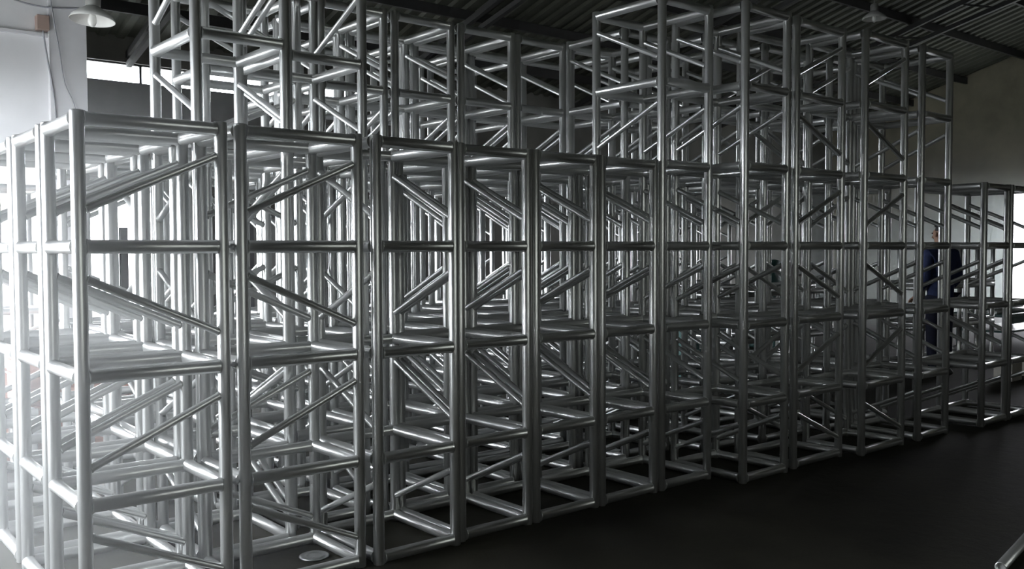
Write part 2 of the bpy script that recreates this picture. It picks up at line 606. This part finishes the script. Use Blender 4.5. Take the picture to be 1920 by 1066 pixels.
row([(4, True, 0.0, .54), (6, False, .66, .52, True), (6, False, 1.215, .72, True), (4, False, 1.74, .66), (4, False, 2.245, .66),
     (4, False, 2.75, .66), (4, False, 3.255, .66), (6, False, 3.77, .74), (6, False, 4.36, .50), (6, True, 4.95, .42),
     (6, False, 5.70, .34), (4, False, 6.30, .40)],
    'second row back', 'second row of standing trusses')
row([(4, True, 0.0, 1.10), (4, False, .62, 1.16), (6, True, 1.03, 1.36, True), (6, False, 1.75, 1.36), (6, False, 2.28, 1.36), (6, False, 2.81, 1.36),
     (6, False, 3.32, 1.37), (6, False, 3.86, 1.38), (6, False, 4.48, 1.16), (4, False, 5.2, 1.1), (4, False, 5.9, 1.05)],
    'third row back', 'third row of standing trusses')
row([(4, True, .0, 1.66), (4, False, .66, 1.84), (4, False, 1.22, 2.03), (6, False, 1.78, 2.02), (6, False, 2.32, 2.02), (6, False, 2.86, 2.02),
     (6, False, 3.40, 2.02), (4, False, 3.95, 2.04), (4, False, 4.55, 1.86)],
    'fourth row back', 'fourth row of standing trusses')
row([(4, True, .56, 2.54), (4, False, 1.30, 2.68), (4, False, 1.95, 2.70), (4, False, 2.60, 2.70), (4, False, 3.25, 2.70), (4, False, 3.95, 2.72), (4, False, 4.7, 2.6)],
    'rearmost row of the block', 'rearmost row of standing trusses')
row([(4, False, 5.4, 4.3), (4, True, 6.1, 4.5), (4, False, 6.9, 4.2), (4, False, 7.6, 4.4), (4, True, 8.3, 4.1), (4, False, 9.2, 4.3)],
    'separate row standing far behind the block', 'standing trusses far behind the block')

place_truss(4, True, .30, 4.45, 'faint four-bay truss standing alone in the glare at the left edge', 'standing trusses far behind the block')

# ================================================================== things on the left
# enamel pendant lamp
def lamp(x, y, z, label, drop, sc=1.0, tilt=(0, 0, 0)):
    L = empty('pendant_lamp', (x, y, z), tilt)
    L.scale = (sc, sc, sc)
    tag(L, label, 'lamp')
    prof = [(.175, 0), (.178, -.004), (.180, 0), (.165, .03), (.125, .065), (.075, .10), (.055, .115), (.052, .11), (.07, .095), (.12, .060), (.16, .026), (.175, 0)]
    link('shade', lathe_mesh('shade', prof, 32, close=False), L, mat=M['enamel'])
    link('neck', lathe_mesh('neck', [(.056, .112), (.060, .12), (.060, .20), (.050, .22), (.03, .23)], 20), L, mat=M['enamel_dark'])
    link('bulb', lathe_mesh('bulb', [(.016, .10), (.018, .06), (.03, .03), (.035, .0), (.034, -.02), (.024, -.045), (.008, -.056)], 16), L, mat=M['bulb'])
    link('conduit', lathe_mesh('conduit', [(.012, .225), (.012, drop)], 10), L, mat=M['enamel_dark'])
    return L


lamp(1.30, 4.5, 3.41, 'white enamel cone lamp hanging before the white wall, upper left', (roof_z(4.5) - 3.41) - .02, 1.0, (math.radians(-3), math.radians(4), 0))
lamp(12.48, 3.75, 5.0, 'small far lamp high under the dark roof on the right', roof_z(3.75) - 5.0 - .02)

tag(link('junction_box', box_mesh('junction_box', (1.19, 1.30, 5.90, 5.995, 3.58, 3.72), bevel=.006), mat=M['jbox']), 'small brown junction box on the white wall left of the lamp', 'junction box')


def cable(pts, label, r_=.007):
    # smooth the polyline (Catmull-Rom)
    P = [Vector(p) for p in pts]
    P = [P[0]] + P + [P[-1]]
    out_ = []
    for i in range(1, len(P) - 2):
        for k in range(6):
            u = k / 6
            out_.append(.5 * ((2 * P[i]) + (P[i + 1] - P[i - 1]) * u + (2 * P[i - 1] - 5 * P[i] + 4 * P[i + 1] - P[i + 2]) * u * u + (3 * P[i] - P[i - 1] - 3 * P[i + 1] + P[i + 2]) * u ** 3))
    out_.append(P[-2])
    tag(link('cable', sweep_mesh('cable', out_, r_, 6), mat=M['cable']), label, 'cable', 'cables on the white wall')


cable([(-.5, 5.93, 4.35), (.3, 5.92, 4.05), (.8, 5.92, 3.88), (1.2, 5.92, 3.80), (1.6, 5.92, 3.84)], 'cable sagging along the top of the white wall', .008)
cable([(1.24, 5.90, 3.57), (1.27, 5.91, 3.35), (1.31, 5.92, 3.1), (1.34, 5.92, 2.8), (1.36, 5.92, 2.2)], 'cable dropping straight from the brown junction box', .008)
cable([(1.29, 5.90, 4.4), (1.31, 5.90, 3.9), (1.38, 5.90, 3.4), (1.42, 5.90, 3.1), (1.50, 5.90, 2.9), (1.56, 5.90, 2.6)], 'thin cable wandering down the grey pilaster', .006)

# red-brown boarded crates behind the block
def crate(x, y, z, w, d, h, label):
    c = empty('crate', (x, y, z))
    tag(c, label, 'crate', 'red-brown crates behind the trusses')
    link('body', box_mesh('body', (.02, w - .02, .02, d - .02, .03, h - .005)), c, mat=M['red_dark'])
    n_ = 3
    for k in range(n_):
        z0 = .03 + (h - .05) * k / n_
        z1 = .03 + (h - .05) * (k + 1) / n_ - .015
        link('board', box_mesh('board', (0, w, 0, .02, z0, z1)), c, mat=M['red'])
        link('board', box_mesh('board', (0, .02, .021, d - .021, z0, z1)), c, mat=M['red'])
        link('board', box_mesh('board', (0, w, d - .02, d, z0, z1)), c, mat=M['red'])
        link('board', box_mesh('board', (w - .02, w, .021, d - .021, z0, z1)), c, mat=M['red'])
    for k in range(4):
        link('lid_board', box_mesh('lid_board', (0, w, d * k / 4 + .004, d * (k + 1) / 4 - .004, h - .02, h)), c, mat=M['red'])
    for xx in (.05, w - .11):
        link('skid', box_mesh('skid', (xx, xx + .06, 0, d, 0, .03)), c, mat=M['red_dark'])
    return c


crate(-.62, 3.3, 0, 1.0, .7, .34, 'red-brown board crate on the floor at the left edge')
crate(-.58, 3.3, .34, .95, .65, .34, 'red-brown board crate stacked on another at the left edge')
crate(.50, 3.55, 0, .9, .6, .36, 'red-brown board crate on the floor behind the leftmost trusses')
crate(.52, 3.57, .36, .86, .56, .34, 'upper red-brown crate of the stack behind the leftmost trusses')

# lying trusses on the floor at the left (sections turned on their side, running along X)
ROT_LIE = (0, -math.pi / 2, 0)


def lie(bays, x_end, y, z, label, group):
    # section lies along X: its height axis points to -X, its own x axis points up
    place_truss(bays, False, x_end, y, label, group, z=z + RC, rot=ROT_LIE)


lie(4, .40, 2.58, 0, 'four-bay truss lying on the floor at the left edge before the red-brown crates', 'trusses lying on the floor at the left')

# dark locker inside the bright rear opening
lk = empty('locker', (3.20, 10.3, 0))
tag(lk, 'dark steel locker standing in front of the bright rear opening', 'locker')
link('body', box_mesh('body', (0, 1.0, 0, .45, .08, 1.82), bevel=.006), lk, mat=M['locker'])
for k in range(2):
    d_ = link('door', box_mesh('door', (.02 + .49 * k, .49 + .49 * k, -.02, 0, .12, 1.78), bevel=.004), lk, mat=M['locker'])
    link('handle', box_mesh('handle', (.42 + .12 * k, .45 + .12 * k, -.045, -.02, .9, 1.05)), d_, mat=M['steel'])
for xx in (.03, .91):
    for yy in (.03, .36):
        link('foot', box_mesh('foot', (xx, xx + .06, yy, yy + .06, 0, .08)), lk, mat=M['locker_trim'])

# round plate on the floor inside the block
tag(link('floor_disc', lathe_mesh('floor_disc', [(.066, 0), (.072, .003), (.072, .008), (.066, .011), (.04, .011), (.036, .008)], 28), mat=M['steel'], matrix=Matrix.Translation((1.10, .26, 0))),
    'flat round steel disc on the floor inside the second front truss bay', 'disc')

# ================================================================== things on the right
# bare tube on the floor, cut by the lower right corner
tb = lathe_mesh('loose_tube', [(.018, .02), (.018, 0), (.025, 0), (.025, 3.2), (.018, 3.2), (.018, 3.18)], 20)
mtx, L = between((3.40, -1.965, .025), (6.5, -1.40, .025))
tag(link('loose_tube', tb, mat=M['alu'], matrix=mtx), 'silver tube lying on the dark floor in the lower right corner', 'tube')

STK = 'trusses stacked lying down at the right'
for k, nm in enumerate(('lowest', 'middle', 'topmost')):
    lie(4, 12.2, 1.8, k * .504, '%s of the three trusses lying in a stack near the bright doorway' % nm, STK)
for k, nm in enumerate(('lower', 'upper')):
    lie(4, 10.2, 3.3, k * .504, '%s of two trusses lying in a dim stack behind the person' % nm, STK)
for k, nm in enumerate(('lower', 'upper')):
    lie(4, 9.0, 2.3, k * .504, '%s of two trusses lying behind the tall front-row trusses' % nm, STK)


# work benches with loose tubes on top
def bench(x, y, w, d, h, label):
    b_ = empty('work_bench', (x, y, 0))
    tag(b_, label, 'bench')
    link('bench_top', box_mesh('bench_top', (0, w, 0, d, h - .05, h), bevel=.005), b_, mat=M['teal'])
    for xx in (.03, w - .09):
        for yy in (.03, d - .09):
            link('leg', box_mesh('leg', (xx, xx + .06, yy, yy + .06, 0, h - .05)), b_, mat=M['teal'])
    link('shelf', box_mesh('shelf', (.03, w - .03, .03, d - .03, .22, .25)), b_, mat=M['teal'])
    link('apron', box_mesh('apron', (.09, w - .09, .035, .055, h - .15, h - .05)), b_, mat=M['teal'])
    return b_


bench(7.1, 3.0, .95, .6, .86, 'teal work bench behind the tall trusses')
bench(13.2, 2.0, 2.0, .8, .5, 'low teal work bench near the bright doorway')
for k, (x, y, z, L, a, lab) in enumerate([
        (7.15, 3.1, .885, .85, .02, 'nearest of the silver tubes on the bench behind the tall trusses'),
        (7.15, 3.2, .885, .80, .03, 'middle silver tube on the bench behind the tall trusses'),
        (7.2, 3.38, .885, .80, .05, 'rearmost silver tube on the bench behind the tall trusses'),
        (13.1, 2.15, .525, 2.1, .02, 'nearest silver tube on the bench by the bright doorway'),
        (13.2, 2.3, .525, 2.0, -.02, 'middle silver tube on the bench by the bright doorway'),
        (13.15, 2.55, .525, 2.0, .02, 'rearmost silver tube on the bench by the bright doorway')]):
    tm = lathe_mesh('loose_tube', [(.018, .02), (.018, 0), (.025, 0), (.025, L), (.018, L), (.018, L - .02)], 16)
    mtx, _ = between((x, y, z), (x + math.cos(a), y + math.sin(a), z))
    tag(link('loose_tube', tm, mat=M['alu'], matrix=mtx), lab, 'tube', 'tubes on the benches')

# teal tube saw on a stand
sw = empty('tube_saw', (10.6, 4.2, 0))
tag(sw, 'teal tube-cutting machine behind the trusses on the right', 'machine')
link('base', box_mesh('base', (0, .9, 0, .6, 0, .8), bevel=.02), sw, mat=M['teal'])
link('bed', box_mesh('bed', (-.25, 1.15, .05, .55, .8, .88), bevel=.01), sw, mat=M['steel'])
link('motor', lathe_mesh('motor', [(.12, 0), (.14, .02), (.14, .32), (.10, .36)], 20), sw, Matrix.Translation((.25, .42, 1.12)) @ Matrix.Rotation(math.pi / 2, 4, 'Y'), mat=M['blue'])
link('blade_guard', lathe_mesh('blade_guard', [(.03, 0), (.2, .0), (.21, .03), (.21, .07), (.2, .1), (.03, .1)], 24), sw, Matrix.Translation((.45, .38, 1.10)) @ Matrix.Rotation(math.pi / 2, 4, 'X'), mat=M['teal'])
link('arm', box_mesh('arm', (.36, .46, .36, .62, .88, 1.16), bevel=.01), sw, mat=M['teal'])
link('handle', sweep_mesh('handle', [(.5, .3, 1.2), (.55, .15, 1.32), (.58, .05, 1.34)], .014), sw, mat=M['glove'])

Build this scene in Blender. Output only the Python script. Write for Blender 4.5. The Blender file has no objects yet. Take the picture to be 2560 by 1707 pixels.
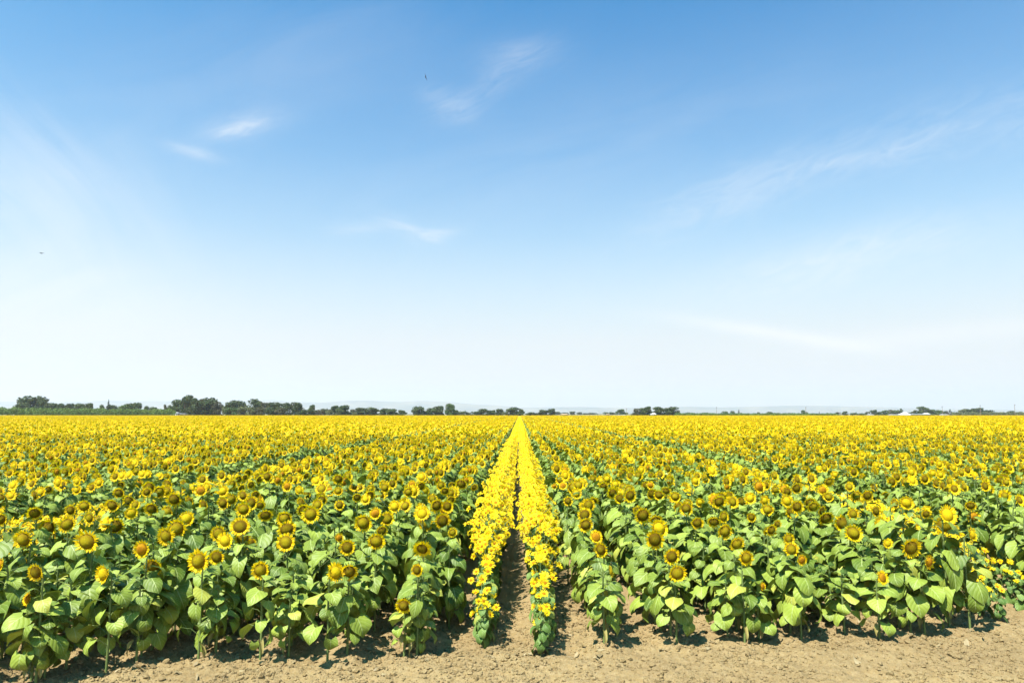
import bpy, math, random
import numpy as np
from mathutils import Vector, Matrix, Quaternion

random.seed(7)
RNG = np.random.default_rng(11)
R = math.radians
sc = bpy.context.scene
COL = sc.collection

# ------------------------------------------------------------------ camera, sky, sun, exposure
CAM_H = 2.80
F_PX = 1707.0                      # focal length in pixels of the 2560 px wide photograph (24 mm)
HORIZON_Y, VANISH_X = 1033.5, 1299.6
PITCH = math.atan((HORIZON_Y - 853.5) / F_PX)
YAW = math.atan((VANISH_X - 1280.0) / F_PX)
cam_data = bpy.data.cameras.new("camera")
cam_data.sensor_width = 36.0
cam_data.lens = 36.0 * F_PX / 2560.0
cam_data.clip_start = 0.1
cam_data.clip_end = 90000.0
cam = bpy.data.objects.new("camera", cam_data)
COL.objects.link(cam)
cam.location = (0, 0, CAM_H)
cam.rotation_euler = (R(90) + PITCH, 0, YAW)
sc.camera = cam

SUN_EL = R(61.0)
SUN_TO = Vector((-0.66, -0.75, 0)).normalized() * math.cos(SUN_EL) + Vector((0, 0, math.sin(SUN_EL)))
sun_data = bpy.data.lights.new("sun", 'SUN')
sun_data.energy = 5.0
sun_data.angle = R(0.5)
sun_data.color = (1.0, 0.95, 0.87)
sun = bpy.data.objects.new("sun", sun_data)
COL.objects.link(sun)
sun.rotation_euler = SUN_TO.to_track_quat('Z', 'Y').to_euler()

sc.view_settings.view_transform = 'Standard'
sc.view_settings.look = 'None'
sc.view_settings.exposure = 1.2
sc.view_settings.gamma = 1.0
sc.view_settings.use_curve_mapping = False
sc.cycles.max_bounces = 6
sc.cycles.diffuse_bounces = 1
sc.cycles.glossy_bounces = 2
sc.cycles.transmission_bounces = 4
sc.cycles.volume_bounces = 1
sc.cycles.transparent_max_bounces = 6
sc.cycles.use_denoising = True
sc.cycles.use_adaptive_sampling = True
sc.cycles.adaptive_threshold = 0.02
sc.cycles.sample_clamp_indirect = 6.0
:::
◆ **Set exercise**: Exactly and only the lines from the top of the records down to the line containing "place_truss(4, True, .30, 4.45, 'faint" should be transcribed, please, without the pictures.

◆ **The reply**:
Write part 2 of the bpy script that recreates this picture. It picks up at line 606. This part finishes the script. Use Blender 4.5. Take the picture to be 1920 by 1066 pixels.
row([(4, True, 0.0, .54), (6, False, .66, .52, True), (6, False, 1.215, .72, True), (4, False, 1.74, .66), (4, False, 2.245, .66),
     (4, False, 2.75, .66), (4, False, 3.255, .66), (6, False, 3.77, .74), (6, False, 4.36, .50), (6, True, 4.95, .42),
     (6, False, 5.70, .34), (4, False, 6.30, .40)],
    'second row back', 'second row of standing trusses')
row([(4, True, 0.0, 1.10), (4, False, .62, 1.16), (6, True, 1.03, 1.36, True), (6, False, 1.75, 1.36), (6, False, 2.28, 1.36), (6, False, 2.81, 1.36),
     (6, False, 3.32, 1.37), (6, False, 3.86, 1.38), (6, False, 4.48, 1.16), (4, False, 5.2, 1.1), (4, False, 5.9, 1.05)],
    'third row back', 'third row of standing trusses')
row([(4, True, .0, 1.66), (4, False, .66, 1.84), (4, False, 1.22, 2.03), (6, False, 1.78, 2.02), (6, False, 2.32, 2.02), (6, False, 2.86, 2.02),
     (6, False, 3.40, 2.02), (4, False, 3.95, 2.04), (4, False, 4.55, 1.86)],
    'fourth row back', 'fourth row of standing trusses')
row([(4, True, .56, 2.54), (4, False, 1.30, 2.68), (4, False, 1.95, 2.70), (4, False, 2.60, 2.70), (4, False, 3.25, 2.70), (4, False, 3.95, 2.72), (4, False, 4.7, 2.6)],
    'rearmost row of the block', 'rearmost row of standing trusses')
row([(4, False, 5.4, 4.3), (4, True, 6.1, 4.5), (4, False, 6.9, 4.2), (4, False, 7.6, 4.4), (4, True, 8.3, 4.1), (4, False, 9.2, 4.3)],
    'separate row standing far behind the block', 'standing trusses far behind the block')

place_truss(4, True, .30, 4.45, 'faint four-bay truss standing alone in the glare at the left edge', 'standing trusses far behind the block')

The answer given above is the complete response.